Strip the pictures and reproduce the rest of the listing exactly.

▼

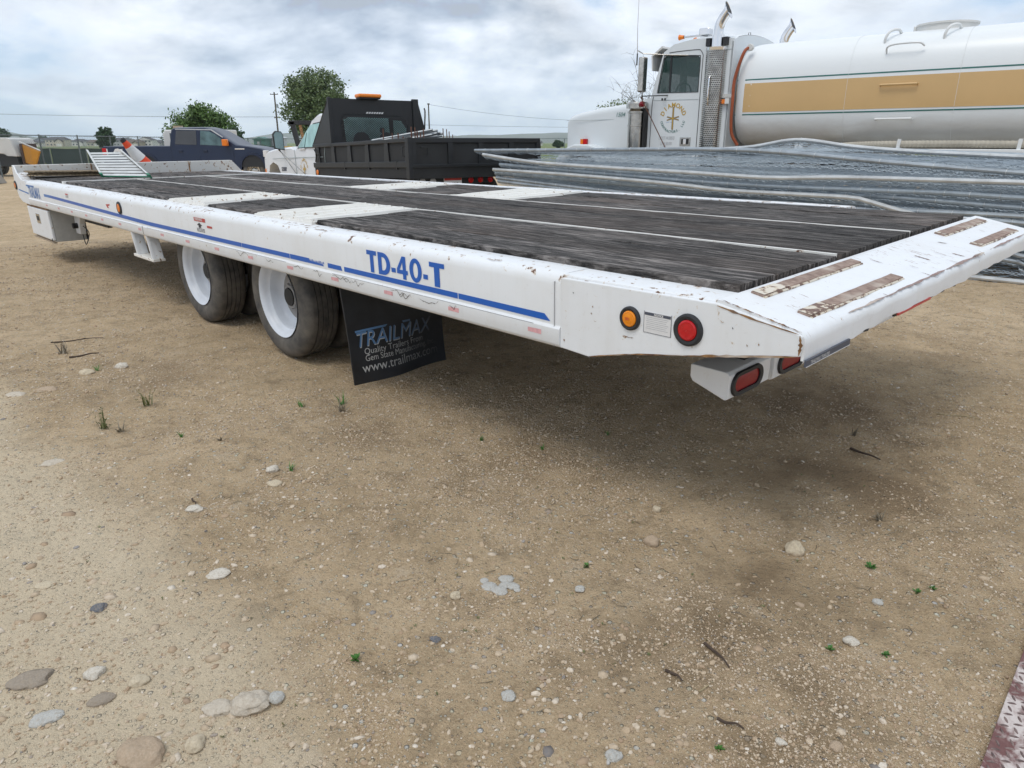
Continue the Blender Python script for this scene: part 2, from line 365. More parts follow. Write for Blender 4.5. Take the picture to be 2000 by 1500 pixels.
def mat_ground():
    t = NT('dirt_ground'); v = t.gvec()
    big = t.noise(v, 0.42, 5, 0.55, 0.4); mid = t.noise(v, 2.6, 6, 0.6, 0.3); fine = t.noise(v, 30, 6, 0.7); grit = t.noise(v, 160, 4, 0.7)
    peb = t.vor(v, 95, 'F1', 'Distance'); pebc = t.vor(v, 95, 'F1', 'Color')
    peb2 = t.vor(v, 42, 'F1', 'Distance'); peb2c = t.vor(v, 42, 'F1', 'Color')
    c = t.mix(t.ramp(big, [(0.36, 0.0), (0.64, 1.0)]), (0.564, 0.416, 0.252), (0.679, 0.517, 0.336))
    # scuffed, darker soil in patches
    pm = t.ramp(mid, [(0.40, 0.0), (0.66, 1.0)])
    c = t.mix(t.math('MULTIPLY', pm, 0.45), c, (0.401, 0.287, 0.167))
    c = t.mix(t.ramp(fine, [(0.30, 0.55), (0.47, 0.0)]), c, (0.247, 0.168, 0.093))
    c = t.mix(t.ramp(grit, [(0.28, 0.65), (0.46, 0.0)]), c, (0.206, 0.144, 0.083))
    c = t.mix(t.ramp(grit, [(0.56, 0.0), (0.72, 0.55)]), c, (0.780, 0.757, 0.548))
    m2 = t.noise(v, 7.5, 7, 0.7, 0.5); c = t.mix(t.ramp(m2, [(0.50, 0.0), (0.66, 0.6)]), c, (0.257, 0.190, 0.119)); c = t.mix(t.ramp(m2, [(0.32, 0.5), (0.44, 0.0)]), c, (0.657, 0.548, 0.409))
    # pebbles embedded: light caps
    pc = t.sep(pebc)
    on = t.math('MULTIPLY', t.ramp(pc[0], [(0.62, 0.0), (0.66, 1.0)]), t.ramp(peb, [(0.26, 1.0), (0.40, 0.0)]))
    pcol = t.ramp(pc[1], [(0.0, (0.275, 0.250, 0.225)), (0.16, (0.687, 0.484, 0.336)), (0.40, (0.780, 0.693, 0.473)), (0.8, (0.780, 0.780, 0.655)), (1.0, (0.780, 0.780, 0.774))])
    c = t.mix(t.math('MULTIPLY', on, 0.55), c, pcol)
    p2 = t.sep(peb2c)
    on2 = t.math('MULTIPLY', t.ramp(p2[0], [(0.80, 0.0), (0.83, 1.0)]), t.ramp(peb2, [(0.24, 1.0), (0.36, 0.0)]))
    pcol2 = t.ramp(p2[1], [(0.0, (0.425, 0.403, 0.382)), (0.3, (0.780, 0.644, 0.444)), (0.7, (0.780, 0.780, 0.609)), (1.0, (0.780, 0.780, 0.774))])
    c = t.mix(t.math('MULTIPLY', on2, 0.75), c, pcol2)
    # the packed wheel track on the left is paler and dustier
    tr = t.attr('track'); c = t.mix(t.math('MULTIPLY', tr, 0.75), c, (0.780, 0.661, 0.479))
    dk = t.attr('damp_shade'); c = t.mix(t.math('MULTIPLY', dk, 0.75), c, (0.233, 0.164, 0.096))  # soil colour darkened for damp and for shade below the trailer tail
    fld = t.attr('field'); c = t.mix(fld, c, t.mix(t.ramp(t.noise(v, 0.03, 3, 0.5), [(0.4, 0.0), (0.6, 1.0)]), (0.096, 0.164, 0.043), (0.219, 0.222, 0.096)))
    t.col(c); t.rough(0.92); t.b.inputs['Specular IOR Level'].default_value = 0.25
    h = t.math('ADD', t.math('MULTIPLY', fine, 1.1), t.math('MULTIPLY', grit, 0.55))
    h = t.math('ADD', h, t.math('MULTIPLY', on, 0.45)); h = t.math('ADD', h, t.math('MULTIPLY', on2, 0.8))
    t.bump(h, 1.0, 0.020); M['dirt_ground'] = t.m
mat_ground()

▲

→ Task result
Continue the Blender Python script for this scene: part 2, from line 365. More parts follow. Write for Blender 4.5. Take the picture to be 2000 by 1500 pixels.
def mat_ground():
    t = NT('dirt_ground'); v = t.gvec()
    big = t.noise(v, 0.42, 5, 0.55, 0.4); mid = t.noise(v, 2.6, 6, 0.6, 0.3); fine = t.noise(v, 30, 6, 0.7); grit = t.noise(v, 160, 4, 0.7)
    peb = t.vor(v, 95, 'F1', 'Distance'); pebc = t.vor(v, 95, 'F1', 'Color')
    peb2 = t.vor(v, 42, 'F1', 'Distance'); peb2c = t.vor(v, 42, 'F1', 'Color')
    c = t.mix(t.ramp(big, [(0.36, 0.0), (0.64, 1.0)]), (0.564, 0.416, 0.252), (0.679, 0.517, 0.336))
    # scuffed, darker soil in patches
    pm = t.ramp(mid, [(0.40, 0.0), (0.66, 1.0)])
    c = t.mix(t.math('MULTIPLY', pm, 0.45), c, (0.401, 0.287, 0.167))
    c = t.mix(t.ramp(fine, [(0.30, 0.55), (0.47, 0.0)]), c, (0.247, 0.168, 0.093))
    c = t.mix(t.ramp(grit, [(0.28, 0.65), (0.46, 0.0)]), c, (0.206, 0.144, 0.083))
    c = t.mix(t.ramp(grit, [(0.56, 0.0), (0.72, 0.55)]), c, (0.780, 0.757, 0.548))
    m2 = t.noise(v, 7.5, 7, 0.7, 0.5); c = t.mix(t.ramp(m2, [(0.50, 0.0), (0.66, 0.6)]), c, (0.257, 0.190, 0.119)); c = t.mix(t.ramp(m2, [(0.32, 0.5), (0.44, 0.0)]), c, (0.657, 0.548, 0.409))
    # pebbles embedded: light caps
    pc = t.sep(pebc)
    on = t.math('MULTIPLY', t.ramp(pc[0], [(0.62, 0.0), (0.66, 1.0)]), t.ramp(peb, [(0.26, 1.0), (0.40, 0.0)]))
    pcol = t.ramp(pc[1], [(0.0, (0.275, 0.250, 0.225)), (0.16, (0.687, 0.484, 0.336)), (0.40, (0.780, 0.693, 0.473)), (0.8, (0.780, 0.780, 0.655)), (1.0, (0.780, 0.780, 0.774))])
    c = t.mix(t.math('MULTIPLY', on, 0.55), c, pcol)
    p2 = t.sep(peb2c)
    on2 = t.math('MULTIPLY', t.ramp(p2[0], [(0.80, 0.0), (0.83, 1.0)]), t.ramp(peb2, [(0.24, 1.0), (0.36, 0.0)]))
    pcol2 = t.ramp(p2[1], [(0.0, (0.425, 0.403, 0.382)), (0.3, (0.780, 0.644, 0.444)), (0.7, (0.780, 0.780, 0.609)), (1.0, (0.780, 0.780, 0.774))])
    c = t.mix(t.math('MULTIPLY', on2, 0.75), c, pcol2)
    # the packed wheel track on the left is paler and dustier
    tr = t.attr('track'); c = t.mix(t.math('MULTIPLY', tr, 0.75), c, (0.780, 0.661, 0.479))
    dk = t.attr('damp_shade'); c = t.mix(t.math('MULTIPLY', dk, 0.75), c, (0.233, 0.164, 0.096))  # soil colour darkened for damp and for shade below the trailer tail
    fld = t.attr('field'); c = t.mix(fld, c, t.mix(t.ramp(t.noise(v, 0.03, 3, 0.5), [(0.4, 0.0), (0.6, 1.0)]), (0.096, 0.164, 0.043), (0.219, 0.222, 0.096)))
    t.col(c); t.rough(0.92); t.b.inputs['Specular IOR Level'].default_value = 0.25
    h = t.math('ADD', t.math('MULTIPLY', fine, 1.1), t.math('MULTIPLY', grit, 0.55))
    h = t.math('ADD', h, t.math('MULTIPLY', on, 0.45)); h = t.math('ADD', h, t.math('MULTIPLY', on2, 0.8))
    t.bump(h, 1.0, 0.020); M['dirt_ground'] = t.m
mat_ground()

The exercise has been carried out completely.